* SOURCE MATERIAL *
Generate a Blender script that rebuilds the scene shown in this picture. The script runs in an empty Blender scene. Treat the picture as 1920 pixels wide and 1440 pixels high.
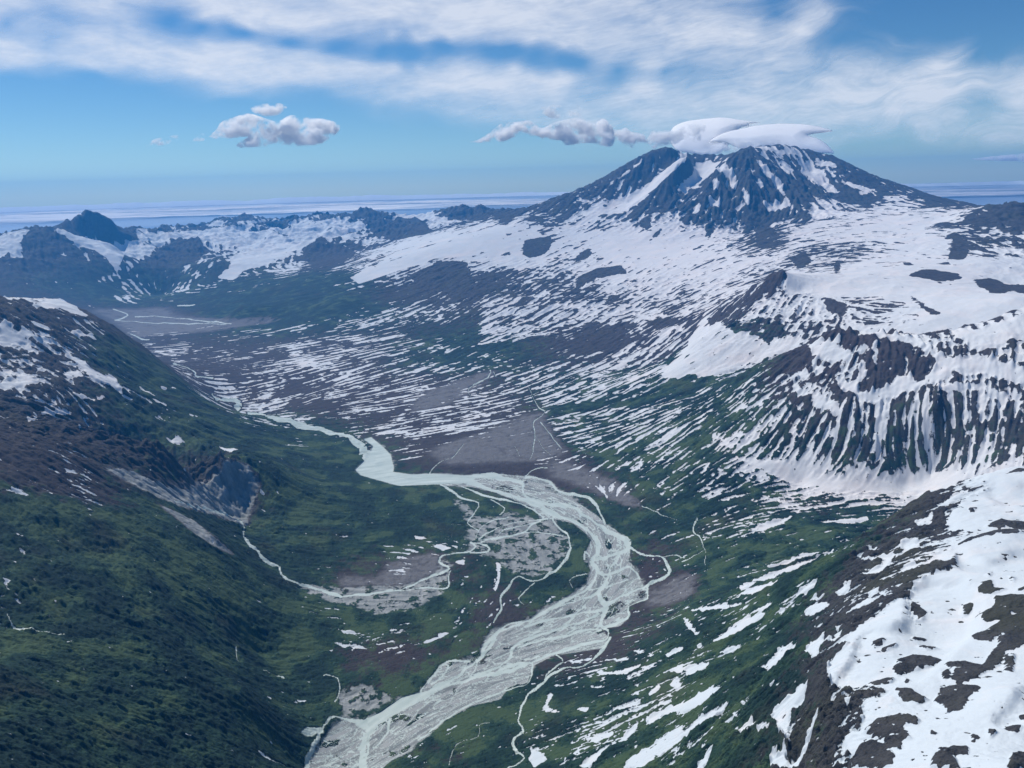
import bpy, math, time, os
import numpy as np
from concurrent.futures import ThreadPoolExecutor
T00 = time.time()
POOL = ThreadPoolExecutor(4)
Q = float(os.environ.get('SCENE_Q', '1.0'))
rng = np.random.default_rng(7)

# ------------------------------------------------------------------ camera model (metres, camera over the origin)
H = 2000.0                       # flying height over the lower river
FPX = 1480.0                     # focal length in photo pixels (1920 wide)
PITCH = math.radians(14.15)
ROLL = math.radians(1.58)        # the horizon climbs to the right
cp, sp_ = math.cos(PITCH), math.sin(PITCH)
FWD = np.array([0, cp, -sp_]); UP0 = np.array([0, sp_, cp]); RT0 = np.array([1.0, 0, 0])
RT = RT0 * math.cos(ROLL) + UP0 * math.sin(ROLL) * 1.0
UP = UP0 * math.cos(ROLL) - RT0 * math.sin(ROLL)
# horizon climbing to the right means the camera's right vector dips
RT = RT0 * math.cos(ROLL) - UP0 * math.sin(ROLL)
UP = UP0 * math.cos(ROLL) + RT0 * math.sin(ROLL)

def ray(px, py):
    px = np.asarray(px, float); py = np.asarray(py, float)
    a = (px - 960.0) / FPX; b = (720.0 - py) / FPX
    d = FWD + a[..., None] * RT + b[..., None] * UP
    th = np.arctan2(d[..., 0], d[..., 1])
    tel = d[..., 2] / np.hypot(d[..., 0], d[..., 1])
    return th, tel

# ------------------------------------------------------------------ survey grid: bearing x log distance
R0, R1 = 800.0, 31000.0
TH0, TH1 = math.radians(-42.5), math.radians(42.5)
NR, NT = int(2550 * Q), int(1600 * Q)
L0, L1 = math.log(R0), math.log(R1)
DL, DT = (L1 - L0) / (NR - 1), (TH1 - TH0) / (NT - 1)
LRv = np.linspace(L0, L1, NR).astype(np.float32)
THv = np.linspace(TH0, TH1, NT).astype(np.float32)
Rv = np.exp(LRv)
X = (Rv[:, None] * np.sin(THv)[None, :]).astype(np.float32)
Y = (Rv[:, None] * np.cos(THv)[None, :]).astype(np.float32)

def par(fn, *arrs):
    """run fn over row bands in threads"""
    n = arrs[0].shape[0]; k = 12
    cuts = [n * i // k for i in range(k + 1)]
    parts = list(POOL.map(lambda i: fn(*[a[cuts[i]:cuts[i + 1]] if isinstance(a, np.ndarray) and a.shape[:1] == (n,) else a for a in arrs]), range(k)))
    return np.concatenate(parts, 0)

def _gn(x, y, seed):
    xi = np.floor(x); yi = np.floor(y)
    fx = x - xi; fy = y - yi
    xi = xi.astype(np.int32); yi = yi.astype(np.int32)
    u = fx * fx * fx * (fx * (fx * 6 - 15) + 10); v = fy * fy * fy * (fy * (fy * 6 - 15) + 10)
    def g(ix, iy, dx, dy):
        h = (ix.astype(np.uint32) * np.uint32(374761393) + iy.astype(np.uint32) * np.uint32(668265263) + np.uint32((seed * 974634777 + 12345) & 0xffffffff))
        h = (h ^ (h >> np.uint32(13))) * np.uint32(1274126177)
        h = h ^ (h >> np.uint32(16))
        a = (h & np.uint32(1023)).astype(np.float32) * np.float32(2 * math.pi / 1024)
        return np.cos(a) * dx + np.sin(a) * dy
    n00 = g(xi, yi, fx, fy); n10 = g(xi + 1, yi, fx - 1, fy)
    n01 = g(xi, yi + 1, fx, fy - 1); n11 = g(xi + 1, yi + 1, fx - 1, fy - 1)
    a = n00 + u * (n10 - n00); b = n01 + u * (n11 - n01)
    return ((a + v * (b - a)) * np.float32(1.5)).astype(np.float32)

def gn(x, y, seed):
    return par(lambda a, b: _gn(a, b, seed), x, y)

def fbm(x, y, scale, octv, seed, gain=0.5, ridged=False):
    def f(a, b):
        s = np.zeros_like(a); amp = 1.0; tot = 0.0; fr = 1.0 / scale
        for o in range(octv):
            n = _gn(a * np.float32(fr) + 17.3 * o, b * np.float32(fr) - 9.1 * o, seed + o * 13)
            if ridged: n = 1 - 2 * np.abs(n)
            s += np.float32(amp) * n; tot += amp; amp *= gain; fr *= 2.03
        return s / np.float32(tot)
    return par(f, x, y)

def box1(a, n, ax):
    if n < 1: return a
    pad = [(0, 0), (0, 0)]; pad[ax] = (n + 1, n)
    c = np.cumsum(np.pad(a, pad, mode='edge').astype(np.float64), axis=ax)
    m = a.shape[ax]; w = 2 * n + 1
    if ax == 0: return ((c[w:w + m] - c[:m]) / w).astype(np.float32)
    return ((c[:, w:w + m] - c[:, :m]) / w).astype(np.float32)

def blur(a, s):
    """about gaussian, sigma s in columns of the full grid"""
    s = s * Q
    for _ in range(3):
        n = int(round((math.sqrt(4 * s * s + 1) - 1) / 2)) if s > 0 else 0
        na = max(n, 0); nb = max(int(round(n * DT / DL)), 1 if n else 0)
        a = box1(a, na, 1); a = box1(a, nb, 0)
    return a

def sstep(a, lo, hi):
    t = np.clip((a - lo) / (hi - lo), 0, 1)
    return t * t * (3 - 2 * t)

def upsample(c, ii, jj):
    """bilinear from a coarse grid given its row / col coordinates"""
    i0 = np.clip(np.floor(ii).astype(int), 0, c.shape[0] - 2); j0 = np.clip(np.floor(jj).astype(int), 0, c.shape[1] - 2)
    fi = (ii - i0).astype(np.float32)[:, None]; fj = (jj - j0).astype(np.float32)[None, :]
    t = c[i0] * (1 - fi) + c[i0 + 1] * fi
    return t[:, j0] * (1 - fj) + t[:, j0 + 1] * fj

def rbf(th, lr, val, smooth=0.0, step=4, power=1.0):
    """interpolate scattered survey values over the grid (distance kernel)"""
    P = np.stack([th, lr], 1); n = len(P)
    dd = np.hypot(P[:, None, 0] - P[None, :, 0], P[:, None, 1] - P[None, :, 1]) ** power
    A = np.zeros((n + 1, n + 1)); A[:n, :n] = dd + np.eye(n) * -smooth; A[:n, n] = 1; A[n, :n] = 1
    w = np.linalg.solve(A, np.append(val, 0))
    k = max(1, int(step * Q))
    ci = np.arange(0, NR + k, k); cj = np.arange(0, NT + k, k)
    cl = (L0 + ci * DL).astype(np.float32); ct = (TH0 + cj * DT).astype(np.float32)
    def ev(rows):
        out = np.full((len(rows), len(ct)), w[n], np.float32)
        for q in range(n):
            d2 = (rows[:, None] - np.float32(P[q, 1])) ** 2 + (ct[None, :] - np.float32(P[q, 0])) ** 2
            out += np.float32(w[q]) * (np.sqrt(d2) if power == 1 else d2 ** np.float32(power / 2))
        return out
    c = par(ev, cl)
    return upsample(c, np.arange(NR) / k, np.arange(NT) / k)

# ------------------------------------------------------------------ surveyed heights: (px, py, z) on flats and (px, py, distance) on slopes
PZ = [(650,1440,0),(800,1290,5),(950,1180,8),(1150,1050,15),(1180,1150,10),(1080,950,22),(900,895,30),(720,880,38),(690,840,40),
 (620,805,48),(520,780,52),(440,772,56),(410,745,60),(320,680,75),(290,655,80),(250,620,90),(230,598,100),(330,590,110),(420,600,120),
 (1000,1100,15),(900,1150,20),(950,1000,25),(850,1000,30),(800,1110,30),(700,1140,35),(640,1110,45),(560,1085,70),(520,1060,85),
 (460,1000,115),(430,970,135),(330,945,190),(230,895,300),
 (750,1200,25),(700,1260,25),(650,1290,15),(850,1060,35),(720,1000,45),(640,960,60),(600,900,60),(560,830,70),(800,920,40),(650,880,45),
 (800,850,55),(900,850,60),(1000,830,70),(1050,790,85),(1020,775,95),(1100,880,60),(1200,960,50),(1280,980,60),(1250,1060,30),(1250,1120,30),
 (1130,1200,15),(1000,1350,20),(970,1440,30),(1030,1270,20),(850,1400,10),
 (600,750,75),(800,760,90),(500,700,90),(700,680,120),(600,630,140),(400,640,105),(500,605,150),(450,590,140),(900,700,130),(1000,690,140),
 (1100,720,140),(1200,700,170),(1280,680,220),
 (1650,935,185),(1650,922,200),(1500,910,170),(1700,908,225),(1750,893,280),(1450,940,150),(1320,965,85),(1400,1000,135),(1560,990,200),(620,1170,60),(480,1225,90),(560,1240,50),(550,1330,60),(560,1440,30),
 (540,1000,110),(460,930,190),(480,900,260),(560,1120,75),(480,1060,130),(450,1150,230),(430,778,80),(0,545,150),(200,528,230),(300,557,130),(1050,1330,60),(1250,1160,90),(620,1240,30)]
PD = [ # volcano flanks and piedmont
 (450,570,12600),(560,562,12500),(660,525,13000),(800,470,13800),(900,440,14300),(1000,412,15000),(750,545,12300),(850,503,12900),
 (1000,452,13900),(1015,482,13200),(1100,520,11800),(1200,500,12000),(1300,480,12200),(1100,560,10700),(1000,560,11000),(900,580,10600),
 (1200,580,10000),(1300,560,10000),(1000,610,9800),(1100,622,9400),(1200,620,9050),(1250,640,8600),(640,560,11900),(700,600,10900),(800,600,10600),
 (1450,420,13300),(1600,420,13000),(1750,420,12500),(1850,390,14000),(1500,470,11300),(1600,490,10500),(1700,480,10500),(1850,492,9600),
 (1795,450,11000),(1870,384,12500),(1920,392,12400),(1920,440,11300),(1710,512,8900),(1800,518,8850),(1900,536,8800),(1760,530,8500),
 (1600,535,8300),(1500,548,8200),(1440,560,8100),(1400,600,7700),(1300,640,7400),(1280,690,7000),(1400,680,6900),(1500,640,7000),
 (1600,590,7300),(1750,600,6900),(1900,560,7200),
 # the fan hill
  (1600,760,5200),(1750,760,5100),(1450,780,5350),(1900,740,5200),(1350,880,4900),(1250,830,5500),
 (1150,790,6300),(1600,860,4950),(1800,850,4950),(1700,700,5450),(1560,690,5600),
 # snowy ridge in the right foreground
 (1400,1100,3000),(1300,1130,3200),
 (1450,1200,2400),(1300,1250,2500),(1150,1300,2600),(1200,1440,2000),(1050,1440,2250),(1350,1400,1850),(1450,1350,1750),
 (1800,1130,2020),(1750,1200,1860),(1800,1250,1700),
 (1900,1000,2500),(1920,1100,2050),(1900,1300,1500),(1750,1330,1510),(1900,1440,1250),(1700,1440,1310),(1560,1400,1450),(1500,1440,1500),
 # left forest slopes
 (0,1440,1900),(0,1250,2400),(0,1100,3000),(0,1000,3400),(0,900,3800),(0,830,4100),(100,850,4100),(200,905,4050),(300,960,3950),(400,1000,3800),
 (200,1050,3400),(300,1100,3200),(240,1190,2800),(300,1280,2550),(450,1300,2600),(150,1300,2400),
 (300,1440,2100),(450,1440,2200),
 # cirque wall and the peaks behind it
 (150,800,4900),(300,830,4750),(420,858,4950),(0,760,5000),(0,790,4700),(100,720,5700),(200,720,6000),
 (0,650,6300),(0,577,6800),(40,582,6900),(110,562,7800),(170,590,7600),(230,625,7500),(290,683,7200),(350,733,6800),(250,720,6500),(350,800,5800),
 (450,850,5200),(520,880,5000),(300,760,6000),(50,600,6800),(30,700,5950),
 # far range
   (400,490,16500),(650,482,15500),(600,492,16000),(560,488,16300),(500,540,14000),(250,500,17000),(450,455,19500),(170,458,18300),(210,462,18100),(230,480,17300),(60,470,17300),(100,475,17200),(680,424,21200),(740,428,20500),(890,413,19300),(850,418,19000),(455,428,23000),(370,452,20500),(300,492,17900),(340,490,17700),(330,458,20000),(560,440,21500),(520,440,21500),
 (150,478,17300),(750,450,17000),(850,422,18000),(600,505,14800),(60,480,17300)]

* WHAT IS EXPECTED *
Quote, please, every line of the material above from its start through the line that has "rng = np.random.default_rng(7)", reproducing the words exactly and dropping any images.

* EXERCISE RESPONSE *
Generate a Blender script that rebuilds the scene shown in this picture. The script runs in an empty Blender scene. Treat the picture as 1920 pixels wide and 1440 pixels high.
import bpy, math, time, os
import numpy as np
from concurrent.futures import ThreadPoolExecutor
T00 = time.time()
POOL = ThreadPoolExecutor(4)
Q = float(os.environ.get('SCENE_Q', '1.0'))
rng = np.random.default_rng(7)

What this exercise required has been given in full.